_EXERCISE DETAILS_: Exactly the lines from the start of the data below through the line that contains "S.camera = cam" are to be copied, with pictures left out.

_SUPPLIED DATA_:
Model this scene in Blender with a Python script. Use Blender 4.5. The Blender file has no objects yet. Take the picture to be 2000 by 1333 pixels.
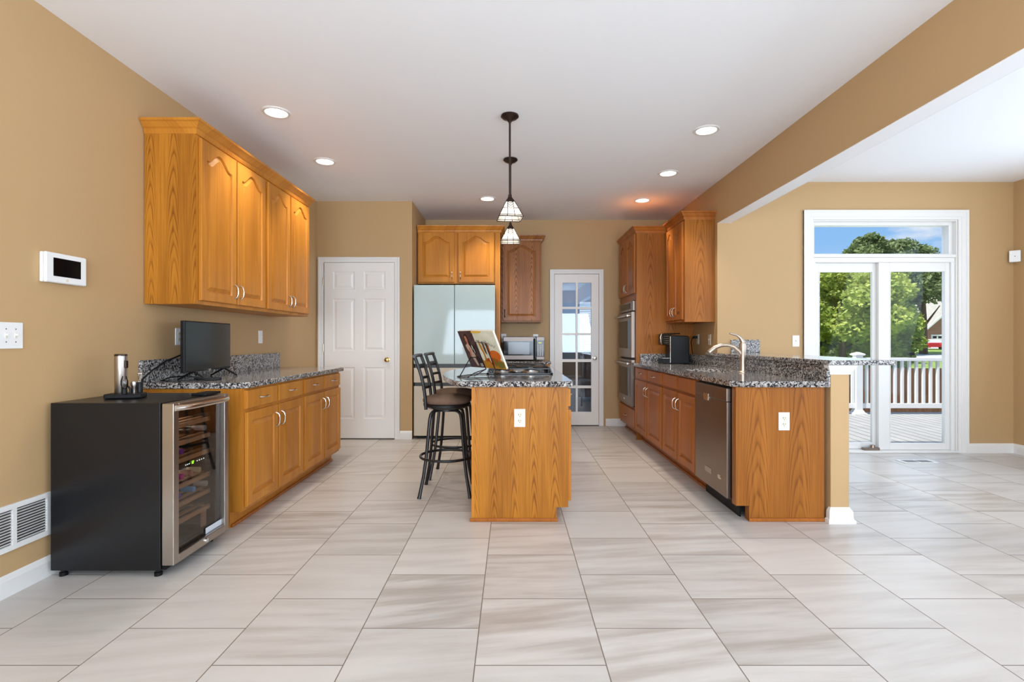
import bpy, bmesh, math, random
from mathutils import Vector, Matrix

random.seed(7)
PI = math.pi
S = bpy.context.scene
COL = S.collection

# ------------------------------------------------------------------ camera
cam_d = bpy.data.cameras.new('camera')
cam = bpy.data.objects.new('camera', cam_d)
COL.objects.link(cam)
cam.location = (0, 0, 1.18)
cam.rotation_euler = (PI / 2, 0, 0)
cam_d.sensor_fit = 'HORIZONTAL'
cam_d.sensor_width = 36
cam_d.lens = 18
cam_d.shift_y = -0.00075
cam_d.clip_start = 0.05
cam_d.clip_end = 500
S.camera = cam

S.view_settings.view_transform = 'Standard'
S.view_settings.look = 'None'
S.view_settings.gamma = 1
S.view_settings.use_curve_mapping = False
S.view_settings.exposure = 0.45
try:
    S.cycles.max_bounces = 8
    S.cycles.diffuse_bounces = 5
    S.cycles.glossy_bounces = 4
    S.cycles.transparent_max_bounces = 12
    S.cycles.caustics_reflective = False
    S.cycles.caustics_refractive = False
    S.cycles.sample_clamp_indirect = 6
    S.cycles.use_denoising = True
except Exception:
    pass


def c(r, g, b, a=1.0):
    def l(v):
        v /= 255.0
        return v / 12.92 if v <= 0.04045 else ((v + 0.055) / 1.055) ** 2.4
    return (l(r), l(g), l(b), a)


# ------------------------------------------------------------------ world: blue sky with clouds
W = bpy.data.worlds.new('sky')
S.world = W
W.use_nodes = True
nt = W.node_tree
nt.nodes.clear()
tc = nt.nodes.new('ShaderNodeTexCoord')
sep = nt.nodes.new('ShaderNodeSeparateXYZ')
nt.links.new(tc.outputs['Generated'], sep.inputs[0])
rmp = nt.nodes.new('ShaderNodeValToRGB')
rmp.color_ramp.elements[0].position = 0.0
rmp.color_ramp.elements[0].color = c(196, 214, 238)
rmp.color_ramp.elements[1].position = 0.45
rmp.color_ramp.elements[1].color = c(72, 132, 208)
e = rmp.color_ramp.elements.new(0.16)
e.color = c(138, 184, 234)
nt.links.new(sep.outputs[2], rmp.inputs[0])
mp = nt.nodes.new('ShaderNodeMapping')
mp.inputs['Scale'].default_value = (5.0, 5.0, 15.0)
mp.inputs['Location'].default_value = (1.7, 0.4, 0.6)
nt.links.new(tc.outputs['Generated'], mp.inputs[0])
nz = nt.nodes.new('ShaderNodeTexNoise')
nz.inputs['Scale'].default_value = 1.0
nz.inputs['Detail'].default_value = 8
nz.inputs['Roughness'].default_value = 0.55
nt.links.new(mp.outputs[0], nz.inputs[0])
cr = nt.nodes.new('ShaderNodeValToRGB')
cr.color_ramp.elements[0].position = 0.47
cr.color_ramp.elements[1].position = 0.6
nt.links.new(nz.outputs[0], cr.inputs[0])
mx = nt.nodes.new('ShaderNodeMixRGB')
mx.inputs[2].default_value = c(232, 233, 240)
nt.links.new(cr.outputs[0], mx.inputs[0])
nt.links.new(rmp.outputs[0], mx.inputs[1])
bg = nt.nodes.new('ShaderNodeBackground')
bg.inputs[1].default_value = 0.85
nt.links.new(mx.outputs[0], bg.inputs[0])
wo = nt.nodes.new('ShaderNodeOutputWorld')
nt.links.new(bg.outputs[0], wo.inputs[0])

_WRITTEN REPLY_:
Model this scene in Blender with a Python script. Use Blender 4.5. The Blender file has no objects yet. Take the picture to be 2000 by 1333 pixels.
import bpy, bmesh, math, random
from mathutils import Vector, Matrix

random.seed(7)
PI = math.pi
S = bpy.context.scene
COL = S.collection

# ------------------------------------------------------------------ camera
cam_d = bpy.data.cameras.new('camera')
cam = bpy.data.objects.new('camera', cam_d)
COL.objects.link(cam)
cam.location = (0, 0, 1.18)
cam.rotation_euler = (PI / 2, 0, 0)
cam_d.sensor_fit = 'HORIZONTAL'
cam_d.sensor_width = 36
cam_d.lens = 18
cam_d.shift_y = -0.00075
cam_d.clip_start = 0.05
cam_d.clip_end = 500
S.camera = cam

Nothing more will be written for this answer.